IEA Revises Global Outlook, Who Will Benefit?

04/14/2016 9:24 am EST

Focus: ENERGY

Michael Berger

President & Founder, Technical420.com

Days after Saudi Arabia and Russia agreed to a production freeze, the International Energy Agency revised their projections for the global oil oversupply situation says Michael Berger, Associate Editor of MoneyShow.com.

Although the largest oil producing countries will meet in Doha, Qatar, this weekend to discuss the production freeze proposal, but many experts do not expect the meeting to result in the reduction of production output.

The meeting will be attended by OPEC and non-OPEC members and much of the spotlight will be on Saudi Arabia and Russia, after the two largest oil producers in the world came to an agreement earlier this week.
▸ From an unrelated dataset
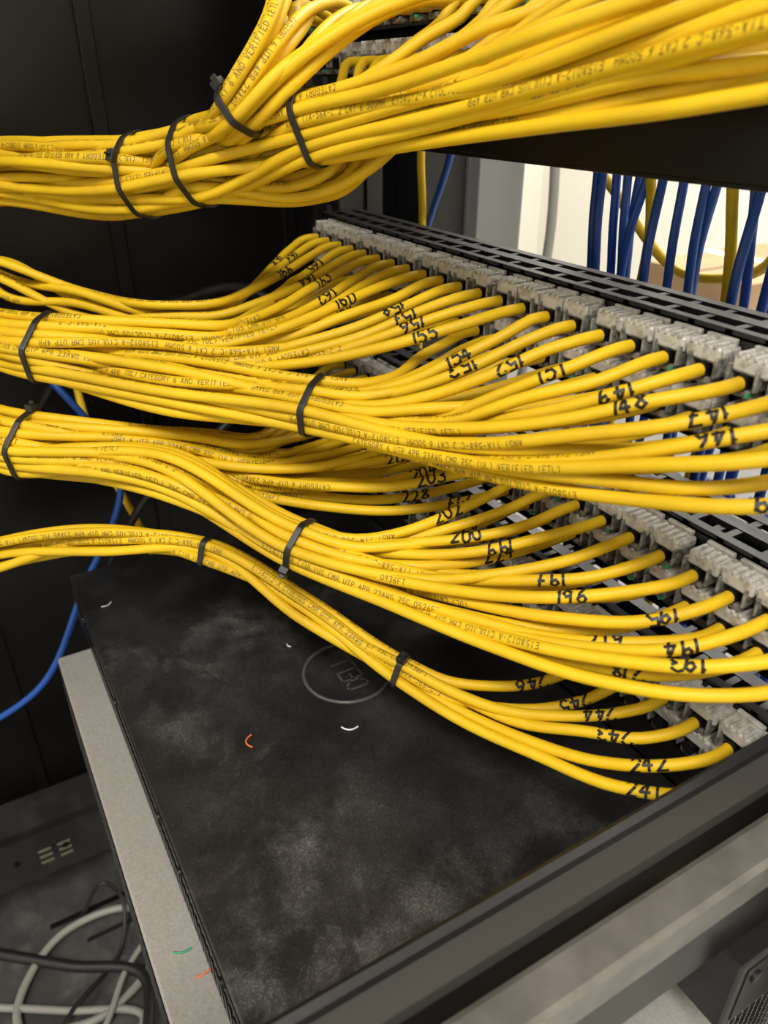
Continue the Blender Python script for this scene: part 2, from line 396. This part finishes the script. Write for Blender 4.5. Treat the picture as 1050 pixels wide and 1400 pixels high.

IEA Sees Oversupply Scenario Improving

This morning, the International Energy Agency (IEA) said they expect global oil markets to move closer to balanced during the back half of 2016 as the low price environment impacts oil production outside of OPEC.

The IEA released a report which said that they expect the global surplus to decrease to 200,000 barrels a day in the last six months of the year from 1.5 million in the first half.

The majority of this decrease will come from non-OPEC producers as the United States shale oil boom loses strength. On Wednesday, the Energy Information Administration said that domestic oil production fell below 9 million barrels a day last week for the first time in 18 months.

Russia and Saudi Arabia Reach Agreement

Oil prices climbed higher on Tuesday after Saudi Arabia and Russia agreed to freeze oil production ahead of the Doha meeting on Sunday. Oil prices, which sank to 12-year lows in January, have rallied 30% in the past two months as OPEC and Russia have worked on a plan to cut oil production.

Russia and Saudi Arabia are the world’s largest producers and exporters of oil. An agreement between the two countries is one of the key factors for the Doha meeting to succeed.

On Wednesday, Russian Energy Minister Alexander Novak confirmed his talks with Saudi Arabian Oil Minister Ali al-Naimi, but did not reveal details of the meeting. According to Novak, the deal on freezing oil output is possible without Iran’s participation.

Outlook Shift

The latest outlook represents a shift for the IEA, which as recently as February said that the global oil glut will persist into 2017 as the surplus takes even longer to clear than previously estimated.